There were six family members there. These were good old country folk, blue jeans,
over-all’s, they smoked at the side of the grave before the service. “I guess that’s ok isn’t it”, one said. One was barefooted even as cold as it
was. “Oh, this is the way he knew me and
this is the way I’ll come to the funeral” one said. Six of them and not a tear shed.
There were no pallbearers.
The grave-diggers, the undertakers and myself gathered at the end of the
hearse and served in that capacity by carrying the casket to the grave. There
were two little containers of flowers sort
of like the ones you would get at one of those discount flower places. There was no music except one little mockingbird
that I heard off in the hardwoods to the west of the cemetery.
As the relatives sat down by the grave side the old preacher
prayed for the “grieving family”. He
read from a paper someone had given him that contained information about those
who were left behind. At one point he
almost dropped that paper into the open grave. He read the 23rd Psalm and then
prayed again, I think it was the same prayer he prayed initially. That’s it.

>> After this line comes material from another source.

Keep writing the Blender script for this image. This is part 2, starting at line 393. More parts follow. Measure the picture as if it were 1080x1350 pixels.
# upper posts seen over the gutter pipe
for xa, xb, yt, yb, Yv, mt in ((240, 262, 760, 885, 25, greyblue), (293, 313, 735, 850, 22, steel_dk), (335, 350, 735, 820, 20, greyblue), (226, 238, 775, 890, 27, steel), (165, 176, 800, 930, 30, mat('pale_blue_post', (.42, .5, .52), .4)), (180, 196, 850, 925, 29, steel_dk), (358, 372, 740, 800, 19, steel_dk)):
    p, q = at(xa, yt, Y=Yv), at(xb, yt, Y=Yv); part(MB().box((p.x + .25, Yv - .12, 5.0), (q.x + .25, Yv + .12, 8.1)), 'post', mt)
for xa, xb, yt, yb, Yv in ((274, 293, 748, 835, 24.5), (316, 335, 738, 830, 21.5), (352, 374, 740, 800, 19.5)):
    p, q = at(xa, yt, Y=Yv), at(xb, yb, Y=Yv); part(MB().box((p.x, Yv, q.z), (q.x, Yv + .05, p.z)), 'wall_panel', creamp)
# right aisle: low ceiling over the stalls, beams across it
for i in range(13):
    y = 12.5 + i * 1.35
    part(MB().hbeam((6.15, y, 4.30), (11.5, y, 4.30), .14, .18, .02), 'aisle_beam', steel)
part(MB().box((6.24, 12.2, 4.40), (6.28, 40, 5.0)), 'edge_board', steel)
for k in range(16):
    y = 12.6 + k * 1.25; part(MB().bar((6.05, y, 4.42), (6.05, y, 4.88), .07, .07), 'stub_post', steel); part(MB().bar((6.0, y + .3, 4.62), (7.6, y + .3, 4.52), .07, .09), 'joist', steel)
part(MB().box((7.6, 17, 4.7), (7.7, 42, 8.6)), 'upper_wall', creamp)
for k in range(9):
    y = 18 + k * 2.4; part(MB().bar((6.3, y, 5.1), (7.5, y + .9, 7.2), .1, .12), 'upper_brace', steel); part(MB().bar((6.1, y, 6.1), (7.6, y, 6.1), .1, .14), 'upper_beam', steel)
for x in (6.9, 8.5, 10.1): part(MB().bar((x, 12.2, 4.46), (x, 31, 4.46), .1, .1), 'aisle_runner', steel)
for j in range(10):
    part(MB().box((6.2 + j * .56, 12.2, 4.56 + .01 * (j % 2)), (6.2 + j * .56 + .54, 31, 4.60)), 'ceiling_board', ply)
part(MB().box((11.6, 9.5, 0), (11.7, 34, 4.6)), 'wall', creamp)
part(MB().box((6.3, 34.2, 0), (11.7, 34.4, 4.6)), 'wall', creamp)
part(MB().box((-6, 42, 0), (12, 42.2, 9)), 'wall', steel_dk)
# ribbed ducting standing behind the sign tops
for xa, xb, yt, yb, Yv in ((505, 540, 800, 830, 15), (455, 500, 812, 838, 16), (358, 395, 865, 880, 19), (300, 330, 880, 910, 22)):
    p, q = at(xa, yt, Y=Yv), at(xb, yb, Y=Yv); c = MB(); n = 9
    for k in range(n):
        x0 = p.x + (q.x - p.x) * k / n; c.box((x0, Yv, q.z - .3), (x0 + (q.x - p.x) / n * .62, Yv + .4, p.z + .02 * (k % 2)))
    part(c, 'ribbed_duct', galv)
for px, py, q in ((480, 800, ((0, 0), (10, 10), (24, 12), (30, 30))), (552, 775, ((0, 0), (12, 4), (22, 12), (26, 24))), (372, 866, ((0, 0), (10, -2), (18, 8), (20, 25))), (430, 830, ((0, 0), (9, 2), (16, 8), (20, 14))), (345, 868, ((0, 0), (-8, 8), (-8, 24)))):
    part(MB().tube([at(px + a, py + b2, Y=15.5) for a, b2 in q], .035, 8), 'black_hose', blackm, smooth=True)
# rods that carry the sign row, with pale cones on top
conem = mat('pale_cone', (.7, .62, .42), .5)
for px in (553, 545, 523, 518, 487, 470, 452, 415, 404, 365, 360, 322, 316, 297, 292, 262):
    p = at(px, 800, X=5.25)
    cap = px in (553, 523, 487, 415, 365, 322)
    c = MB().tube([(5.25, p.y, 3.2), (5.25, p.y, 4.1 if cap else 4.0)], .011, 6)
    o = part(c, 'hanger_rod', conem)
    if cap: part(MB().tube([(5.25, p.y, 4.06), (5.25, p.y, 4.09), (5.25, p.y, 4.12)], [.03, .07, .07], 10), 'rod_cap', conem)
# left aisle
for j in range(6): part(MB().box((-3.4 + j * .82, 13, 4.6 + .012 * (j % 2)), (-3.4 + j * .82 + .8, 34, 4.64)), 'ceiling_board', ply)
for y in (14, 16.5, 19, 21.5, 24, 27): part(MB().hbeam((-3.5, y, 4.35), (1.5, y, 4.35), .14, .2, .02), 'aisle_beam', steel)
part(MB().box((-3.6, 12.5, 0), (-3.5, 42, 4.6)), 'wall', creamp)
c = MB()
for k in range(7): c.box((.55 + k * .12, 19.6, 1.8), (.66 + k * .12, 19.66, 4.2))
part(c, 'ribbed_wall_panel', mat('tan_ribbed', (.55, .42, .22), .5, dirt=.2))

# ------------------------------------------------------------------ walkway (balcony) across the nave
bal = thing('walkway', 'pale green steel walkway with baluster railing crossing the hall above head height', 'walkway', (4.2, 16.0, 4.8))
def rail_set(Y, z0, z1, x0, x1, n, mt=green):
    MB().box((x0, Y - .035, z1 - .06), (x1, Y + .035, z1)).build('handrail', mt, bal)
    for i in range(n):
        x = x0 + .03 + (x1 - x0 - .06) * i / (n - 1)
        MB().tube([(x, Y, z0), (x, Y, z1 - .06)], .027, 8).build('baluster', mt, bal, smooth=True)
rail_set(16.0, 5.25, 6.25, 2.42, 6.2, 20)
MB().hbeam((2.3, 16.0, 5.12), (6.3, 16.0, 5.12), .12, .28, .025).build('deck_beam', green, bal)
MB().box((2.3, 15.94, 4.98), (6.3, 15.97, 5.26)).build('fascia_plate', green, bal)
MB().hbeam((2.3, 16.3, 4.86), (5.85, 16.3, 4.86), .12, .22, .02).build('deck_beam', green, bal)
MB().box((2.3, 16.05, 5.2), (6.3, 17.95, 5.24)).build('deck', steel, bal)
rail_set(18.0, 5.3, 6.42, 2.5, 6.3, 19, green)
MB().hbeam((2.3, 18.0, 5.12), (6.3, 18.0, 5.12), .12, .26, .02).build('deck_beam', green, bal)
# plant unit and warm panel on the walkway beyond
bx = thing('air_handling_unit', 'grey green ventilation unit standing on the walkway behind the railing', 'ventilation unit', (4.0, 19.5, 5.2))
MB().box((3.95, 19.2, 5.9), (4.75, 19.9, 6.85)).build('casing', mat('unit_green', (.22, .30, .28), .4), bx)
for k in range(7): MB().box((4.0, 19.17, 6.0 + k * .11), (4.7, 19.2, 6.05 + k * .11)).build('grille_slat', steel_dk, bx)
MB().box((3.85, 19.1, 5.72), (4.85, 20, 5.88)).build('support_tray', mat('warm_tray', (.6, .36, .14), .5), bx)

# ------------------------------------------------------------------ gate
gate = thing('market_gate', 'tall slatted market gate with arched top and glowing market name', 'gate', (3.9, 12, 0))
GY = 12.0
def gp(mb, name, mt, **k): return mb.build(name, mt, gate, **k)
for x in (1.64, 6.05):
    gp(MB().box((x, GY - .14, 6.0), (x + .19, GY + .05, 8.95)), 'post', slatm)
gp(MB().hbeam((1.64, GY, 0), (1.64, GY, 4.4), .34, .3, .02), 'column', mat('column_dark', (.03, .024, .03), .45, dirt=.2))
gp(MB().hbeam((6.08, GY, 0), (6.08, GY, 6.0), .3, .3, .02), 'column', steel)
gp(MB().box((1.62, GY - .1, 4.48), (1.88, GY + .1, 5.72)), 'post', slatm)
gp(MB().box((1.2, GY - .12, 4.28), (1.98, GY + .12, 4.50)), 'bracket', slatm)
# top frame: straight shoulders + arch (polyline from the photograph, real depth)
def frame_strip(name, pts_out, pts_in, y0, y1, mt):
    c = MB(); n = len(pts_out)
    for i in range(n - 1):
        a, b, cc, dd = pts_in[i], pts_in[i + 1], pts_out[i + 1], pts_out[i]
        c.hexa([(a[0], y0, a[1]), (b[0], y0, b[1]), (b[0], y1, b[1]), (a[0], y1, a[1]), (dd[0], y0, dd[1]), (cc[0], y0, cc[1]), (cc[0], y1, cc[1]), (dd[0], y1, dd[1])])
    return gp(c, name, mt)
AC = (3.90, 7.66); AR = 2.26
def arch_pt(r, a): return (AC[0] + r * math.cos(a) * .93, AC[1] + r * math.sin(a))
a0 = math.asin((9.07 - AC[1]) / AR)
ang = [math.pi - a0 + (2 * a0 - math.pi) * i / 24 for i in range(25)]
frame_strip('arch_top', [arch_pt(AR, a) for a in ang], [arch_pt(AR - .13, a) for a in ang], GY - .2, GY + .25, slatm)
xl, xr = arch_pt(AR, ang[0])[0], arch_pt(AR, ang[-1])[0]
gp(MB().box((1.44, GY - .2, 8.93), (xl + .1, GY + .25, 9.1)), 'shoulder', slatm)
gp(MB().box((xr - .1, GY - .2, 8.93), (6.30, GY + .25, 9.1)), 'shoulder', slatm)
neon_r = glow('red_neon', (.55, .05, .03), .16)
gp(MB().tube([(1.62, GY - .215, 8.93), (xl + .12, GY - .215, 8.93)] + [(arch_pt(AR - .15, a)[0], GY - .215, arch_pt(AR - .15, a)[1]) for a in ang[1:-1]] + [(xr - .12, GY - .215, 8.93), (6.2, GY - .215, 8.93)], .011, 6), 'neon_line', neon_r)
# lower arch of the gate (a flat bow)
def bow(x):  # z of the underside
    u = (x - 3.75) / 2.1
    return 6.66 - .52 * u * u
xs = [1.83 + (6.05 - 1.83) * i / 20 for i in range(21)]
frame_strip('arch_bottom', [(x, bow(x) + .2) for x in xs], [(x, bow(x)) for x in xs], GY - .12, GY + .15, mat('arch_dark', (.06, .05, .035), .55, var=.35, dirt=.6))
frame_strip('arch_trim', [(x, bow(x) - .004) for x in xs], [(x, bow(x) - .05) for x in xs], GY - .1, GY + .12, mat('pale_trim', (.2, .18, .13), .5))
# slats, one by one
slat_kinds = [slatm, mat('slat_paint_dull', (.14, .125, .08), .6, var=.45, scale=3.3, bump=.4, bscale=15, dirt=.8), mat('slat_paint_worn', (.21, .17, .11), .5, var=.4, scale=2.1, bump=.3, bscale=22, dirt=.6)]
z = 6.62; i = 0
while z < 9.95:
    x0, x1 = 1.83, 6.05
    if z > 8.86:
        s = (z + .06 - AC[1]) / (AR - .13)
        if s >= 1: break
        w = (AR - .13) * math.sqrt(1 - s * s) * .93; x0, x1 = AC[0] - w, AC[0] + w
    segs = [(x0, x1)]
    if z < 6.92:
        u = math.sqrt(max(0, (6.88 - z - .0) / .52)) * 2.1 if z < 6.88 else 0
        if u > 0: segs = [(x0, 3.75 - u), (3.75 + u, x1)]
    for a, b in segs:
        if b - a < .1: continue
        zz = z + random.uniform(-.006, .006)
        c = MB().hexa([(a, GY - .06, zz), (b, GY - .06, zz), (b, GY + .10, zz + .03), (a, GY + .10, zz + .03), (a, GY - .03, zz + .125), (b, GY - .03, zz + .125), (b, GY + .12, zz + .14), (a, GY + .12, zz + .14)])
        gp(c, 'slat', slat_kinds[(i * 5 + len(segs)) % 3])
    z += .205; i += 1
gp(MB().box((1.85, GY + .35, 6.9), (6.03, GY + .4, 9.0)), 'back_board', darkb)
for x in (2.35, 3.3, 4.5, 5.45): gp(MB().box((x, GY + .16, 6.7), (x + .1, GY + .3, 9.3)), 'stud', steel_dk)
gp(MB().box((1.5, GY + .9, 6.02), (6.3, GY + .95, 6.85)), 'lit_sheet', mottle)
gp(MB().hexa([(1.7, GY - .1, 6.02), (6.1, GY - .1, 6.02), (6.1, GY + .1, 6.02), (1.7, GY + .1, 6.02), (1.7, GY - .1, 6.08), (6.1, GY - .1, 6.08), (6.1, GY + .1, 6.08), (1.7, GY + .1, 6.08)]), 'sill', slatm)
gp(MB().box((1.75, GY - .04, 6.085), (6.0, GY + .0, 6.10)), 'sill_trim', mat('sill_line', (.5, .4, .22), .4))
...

His job was done.
“I’m glad he didn’t take too long”, one of the family
members said, “Let’s go home”.
And we all walked away.
But this time I walked away knowing that I hadn’t done my
best. I walked away from this scene
knowing that I had been too busy, too tired, too tied up in what I wanted to do
to be bothered with one old man. Instead
of “leaving it all on the field” I had left one behind. I had lost him.
I could present some good excuses. After all, he lived in Georgia and I lived in
Alabama. I only knew him because he
owned the property next door to me. I
only saw him a hand full of times in the few years we had known each
other. But I lost him.
Not once did I tell him what a good man he was. Not once did I tell him how much I
appreciated the things he did. I never
mentioned to him that I valued his friendship. Oh, I prayed for him. I cried out to The Father on his behalf. I asked God not to let him go out into eternity
without Jesus. I invited him to church
and church functions when he was around.
But I don’t ever remember telling him that I loved him or that God loved
him.
If I read the Word correctly, we, as Christians are called
to be God’s hands, feet, voice and heart. We are called to “stand in the gap
and make up the hedge”. I wonder how many more gravesides I’ll stand
at before I put that calling into practice.